A practical question about attributes
Tim Bray
tbray at textuality.com
Tue Jan 12 20:26:40 GMT 1999
At 11:38 AM 1/12/99 -0800, Jeffrey E. Sussna wrote:
>Folks,
>
>I can gain significant size reductions by representing things as attributes
>rather than sub-elements. Here is an example:
In general, I'd say it's a bad practice to warp your design out of
shape in order to save bytes; LZ compression does a better job anyhow.

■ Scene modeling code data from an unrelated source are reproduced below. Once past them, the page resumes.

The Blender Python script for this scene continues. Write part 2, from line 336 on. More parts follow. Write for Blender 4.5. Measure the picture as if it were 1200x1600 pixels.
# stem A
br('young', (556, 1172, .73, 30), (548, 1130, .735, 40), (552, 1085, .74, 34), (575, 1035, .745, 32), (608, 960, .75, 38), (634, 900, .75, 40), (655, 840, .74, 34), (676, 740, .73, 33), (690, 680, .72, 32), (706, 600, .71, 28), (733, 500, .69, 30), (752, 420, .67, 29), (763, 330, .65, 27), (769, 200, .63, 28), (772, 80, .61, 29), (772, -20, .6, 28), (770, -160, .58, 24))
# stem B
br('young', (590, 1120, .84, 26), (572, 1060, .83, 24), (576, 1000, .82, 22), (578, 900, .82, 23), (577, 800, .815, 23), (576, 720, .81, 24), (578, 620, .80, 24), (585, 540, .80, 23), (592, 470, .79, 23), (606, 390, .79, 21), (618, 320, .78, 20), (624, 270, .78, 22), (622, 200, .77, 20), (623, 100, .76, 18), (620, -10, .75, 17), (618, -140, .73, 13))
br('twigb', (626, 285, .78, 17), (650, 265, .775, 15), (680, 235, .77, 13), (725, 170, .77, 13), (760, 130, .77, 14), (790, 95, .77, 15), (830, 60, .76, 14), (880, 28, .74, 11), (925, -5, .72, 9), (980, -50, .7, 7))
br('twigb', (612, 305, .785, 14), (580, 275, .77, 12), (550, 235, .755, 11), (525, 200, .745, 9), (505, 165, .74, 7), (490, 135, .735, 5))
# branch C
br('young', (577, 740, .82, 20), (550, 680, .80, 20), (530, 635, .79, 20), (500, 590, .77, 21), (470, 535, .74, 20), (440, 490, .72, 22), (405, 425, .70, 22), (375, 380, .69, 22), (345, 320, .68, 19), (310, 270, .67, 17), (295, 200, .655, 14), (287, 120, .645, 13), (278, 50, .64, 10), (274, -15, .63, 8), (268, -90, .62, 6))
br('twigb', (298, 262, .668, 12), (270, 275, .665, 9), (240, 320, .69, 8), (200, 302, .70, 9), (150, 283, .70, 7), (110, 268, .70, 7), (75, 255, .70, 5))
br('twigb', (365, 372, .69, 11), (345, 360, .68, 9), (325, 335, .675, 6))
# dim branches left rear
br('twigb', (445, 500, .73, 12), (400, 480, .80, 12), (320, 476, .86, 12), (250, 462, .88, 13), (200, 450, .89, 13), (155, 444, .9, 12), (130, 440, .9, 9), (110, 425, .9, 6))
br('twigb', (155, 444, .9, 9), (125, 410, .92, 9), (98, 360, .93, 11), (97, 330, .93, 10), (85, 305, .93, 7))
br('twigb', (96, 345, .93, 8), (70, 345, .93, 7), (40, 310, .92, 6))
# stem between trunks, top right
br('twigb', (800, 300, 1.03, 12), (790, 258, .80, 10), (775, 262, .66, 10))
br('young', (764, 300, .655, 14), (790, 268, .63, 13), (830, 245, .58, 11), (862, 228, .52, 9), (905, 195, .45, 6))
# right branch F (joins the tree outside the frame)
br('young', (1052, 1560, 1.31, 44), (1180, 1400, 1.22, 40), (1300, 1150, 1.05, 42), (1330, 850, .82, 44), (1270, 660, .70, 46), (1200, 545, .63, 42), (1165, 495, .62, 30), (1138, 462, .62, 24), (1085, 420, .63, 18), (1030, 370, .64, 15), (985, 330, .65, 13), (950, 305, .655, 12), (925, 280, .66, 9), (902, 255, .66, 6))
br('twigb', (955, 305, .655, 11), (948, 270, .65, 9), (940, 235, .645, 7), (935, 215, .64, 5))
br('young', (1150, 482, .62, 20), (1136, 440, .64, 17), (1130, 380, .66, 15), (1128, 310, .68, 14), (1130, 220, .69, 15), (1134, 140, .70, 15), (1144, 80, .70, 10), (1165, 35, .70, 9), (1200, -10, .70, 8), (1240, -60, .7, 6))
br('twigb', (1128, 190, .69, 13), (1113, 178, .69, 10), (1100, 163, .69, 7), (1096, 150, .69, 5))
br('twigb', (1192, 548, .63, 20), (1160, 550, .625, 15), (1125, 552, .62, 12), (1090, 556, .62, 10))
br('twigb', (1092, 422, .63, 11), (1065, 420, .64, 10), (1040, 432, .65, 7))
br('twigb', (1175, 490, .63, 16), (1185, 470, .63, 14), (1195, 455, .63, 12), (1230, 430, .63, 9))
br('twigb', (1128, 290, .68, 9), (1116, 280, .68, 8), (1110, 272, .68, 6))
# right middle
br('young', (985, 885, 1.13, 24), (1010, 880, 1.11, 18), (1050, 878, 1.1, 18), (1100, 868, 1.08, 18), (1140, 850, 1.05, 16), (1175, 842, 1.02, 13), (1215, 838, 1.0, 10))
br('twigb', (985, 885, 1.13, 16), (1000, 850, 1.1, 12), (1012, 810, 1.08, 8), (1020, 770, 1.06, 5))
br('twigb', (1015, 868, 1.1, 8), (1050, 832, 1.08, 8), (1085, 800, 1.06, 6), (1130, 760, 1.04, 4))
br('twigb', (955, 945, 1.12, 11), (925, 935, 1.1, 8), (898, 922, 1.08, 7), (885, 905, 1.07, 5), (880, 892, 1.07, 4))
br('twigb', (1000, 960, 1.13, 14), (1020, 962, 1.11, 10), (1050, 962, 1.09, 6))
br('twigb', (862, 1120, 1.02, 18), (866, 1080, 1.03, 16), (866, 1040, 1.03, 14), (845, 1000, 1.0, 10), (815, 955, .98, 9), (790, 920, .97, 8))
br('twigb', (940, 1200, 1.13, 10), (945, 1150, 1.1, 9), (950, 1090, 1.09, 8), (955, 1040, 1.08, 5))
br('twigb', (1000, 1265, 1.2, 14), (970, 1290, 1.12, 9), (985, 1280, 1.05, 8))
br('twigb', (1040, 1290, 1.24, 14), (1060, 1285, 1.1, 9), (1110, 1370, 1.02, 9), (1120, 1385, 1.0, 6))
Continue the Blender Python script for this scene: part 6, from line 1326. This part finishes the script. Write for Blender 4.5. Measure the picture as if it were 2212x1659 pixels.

><session><id>25</id><type>Q</type><num>15</num></session>
><session id="25" type="Q" num="15"/>
Let's take a closer look, at "<id>25</id>" vs id='25'. In this case,
you're only saving 4 chars. Attributes carry 3 characters of overhead:
equals and two quotation marks, beyond the name. If the length of the
name is N, then elements carry N + 5 (end tag, <, >, </, >). So the
saving is N+2 chars, where N is the length of the name. Work it out.
>Here's the question: does anyone know of any gotchas in using attributes
>instead of elements? Parsing issues, etc.?
Yeah, they can't repeat, they can't have internal structure, they can't
contain external entities, they have no defined order. But perhaps
these aren't material in your application. -T.